** BEGIN **

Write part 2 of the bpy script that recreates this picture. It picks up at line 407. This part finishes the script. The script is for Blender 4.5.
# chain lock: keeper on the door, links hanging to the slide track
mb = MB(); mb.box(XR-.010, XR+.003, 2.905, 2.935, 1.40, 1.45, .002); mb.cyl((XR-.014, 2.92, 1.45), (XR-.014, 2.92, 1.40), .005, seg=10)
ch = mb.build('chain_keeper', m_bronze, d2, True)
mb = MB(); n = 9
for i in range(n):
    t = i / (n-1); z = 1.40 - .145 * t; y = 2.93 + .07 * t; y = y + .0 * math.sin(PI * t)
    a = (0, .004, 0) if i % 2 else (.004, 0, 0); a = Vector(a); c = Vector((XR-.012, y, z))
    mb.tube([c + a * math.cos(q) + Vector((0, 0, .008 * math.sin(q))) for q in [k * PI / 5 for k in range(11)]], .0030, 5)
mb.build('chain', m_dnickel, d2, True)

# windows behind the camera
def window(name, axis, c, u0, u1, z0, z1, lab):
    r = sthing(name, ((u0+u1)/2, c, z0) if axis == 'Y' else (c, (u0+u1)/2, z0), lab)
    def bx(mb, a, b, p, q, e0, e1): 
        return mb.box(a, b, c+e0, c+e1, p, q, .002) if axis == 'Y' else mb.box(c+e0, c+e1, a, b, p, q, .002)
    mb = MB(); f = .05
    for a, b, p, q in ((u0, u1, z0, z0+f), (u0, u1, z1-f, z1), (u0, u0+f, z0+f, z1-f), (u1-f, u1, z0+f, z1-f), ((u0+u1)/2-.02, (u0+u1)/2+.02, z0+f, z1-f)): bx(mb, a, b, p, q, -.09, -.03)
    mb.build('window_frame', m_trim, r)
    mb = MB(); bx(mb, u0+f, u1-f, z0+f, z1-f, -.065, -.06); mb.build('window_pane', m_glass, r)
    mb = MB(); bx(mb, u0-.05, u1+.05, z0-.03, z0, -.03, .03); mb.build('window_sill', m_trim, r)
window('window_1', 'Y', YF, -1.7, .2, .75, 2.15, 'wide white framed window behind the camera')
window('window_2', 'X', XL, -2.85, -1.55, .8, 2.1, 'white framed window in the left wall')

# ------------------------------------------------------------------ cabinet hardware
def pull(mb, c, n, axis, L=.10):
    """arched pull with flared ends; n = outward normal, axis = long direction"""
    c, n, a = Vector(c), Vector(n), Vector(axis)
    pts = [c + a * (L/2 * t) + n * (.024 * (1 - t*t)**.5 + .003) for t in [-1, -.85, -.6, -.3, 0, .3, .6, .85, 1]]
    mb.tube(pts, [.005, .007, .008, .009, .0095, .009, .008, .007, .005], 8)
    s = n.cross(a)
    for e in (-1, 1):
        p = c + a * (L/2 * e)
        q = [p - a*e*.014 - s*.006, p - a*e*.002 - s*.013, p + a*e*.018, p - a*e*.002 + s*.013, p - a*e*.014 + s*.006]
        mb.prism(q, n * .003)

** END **

*What is being asked*
Type out all of the material again, word for word.

*Problem solution*
Write part 2 of the bpy script that recreates this picture. It picks up at line 407. This part finishes the script. The script is for Blender 4.5.
# chain lock: keeper on the door, links hanging to the slide track
mb = MB(); mb.box(XR-.010, XR+.003, 2.905, 2.935, 1.40, 1.45, .002); mb.cyl((XR-.014, 2.92, 1.45), (XR-.014, 2.92, 1.40), .005, seg=10)
ch = mb.build('chain_keeper', m_bronze, d2, True)
mb = MB(); n = 9
for i in range(n):
    t = i / (n-1); z = 1.40 - .145 * t; y = 2.93 + .07 * t; y = y + .0 * math.sin(PI * t)
    a = (0, .004, 0) if i % 2 else (.004, 0, 0); a = Vector(a); c = Vector((XR-.012, y, z))
    mb.tube([c + a * math.cos(q) + Vector((0, 0, .008 * math.sin(q))) for q in [k * PI / 5 for k in range(11)]], .0030, 5)
mb.build('chain', m_dnickel, d2, True)

# windows behind the camera
def window(name, axis, c, u0, u1, z0, z1, lab):
    r = sthing(name, ((u0+u1)/2, c, z0) if axis == 'Y' else (c, (u0+u1)/2, z0), lab)
    def bx(mb, a, b, p, q, e0, e1): 
        return mb.box(a, b, c+e0, c+e1, p, q, .002) if axis == 'Y' else mb.box(c+e0, c+e1, a, b, p, q, .002)
    mb = MB(); f = .05
    for a, b, p, q in ((u0, u1, z0, z0+f), (u0, u1, z1-f, z1), (u0, u0+f, z0+f, z1-f), (u1-f, u1, z0+f, z1-f), ((u0+u1)/2-.02, (u0+u1)/2+.02, z0+f, z1-f)): bx(mb, a, b, p, q, -.09, -.03)
    mb.build('window_frame', m_trim, r)
    mb = MB(); bx(mb, u0+f, u1-f, z0+f, z1-f, -.065, -.06); mb.build('window_pane', m_glass, r)
    mb = MB(); bx(mb, u0-.05, u1+.05, z0-.03, z0, -.03, .03); mb.build('window_sill', m_trim, r)
window('window_1', 'Y', YF, -1.7, .2, .75, 2.15, 'wide white framed window behind the camera')
window('window_2', 'X', XL, -2.85, -1.55, .8, 2.1, 'white framed window in the left wall')

# ------------------------------------------------------------------ cabinet hardware
def pull(mb, c, n, axis, L=.10):
    """arched pull with flared ends; n = outward normal, axis = long direction"""
    c, n, a = Vector(c), Vector(n), Vector(axis)
    pts = [c + a * (L/2 * t) + n * (.024 * (1 - t*t)**.5 + .003) for t in [-1, -.85, -.6, -.3, 0, .3, .6, .85, 1]]
    mb.tube(pts, [.005, .007, .008, .009, .0095, .009, .008, .007, .005], 8)
    s = n.cross(a)
    for e in (-1, 1):
        p = c + a * (L/2 * e)
        q = [p - a*e*.014 - s*.006, p - a*e*.002 - s*.013, p + a*e*.018, p - a*e*.002 + s*.013, p - a*e*.014 + s*.006]
        mb.prism(q, n * .003)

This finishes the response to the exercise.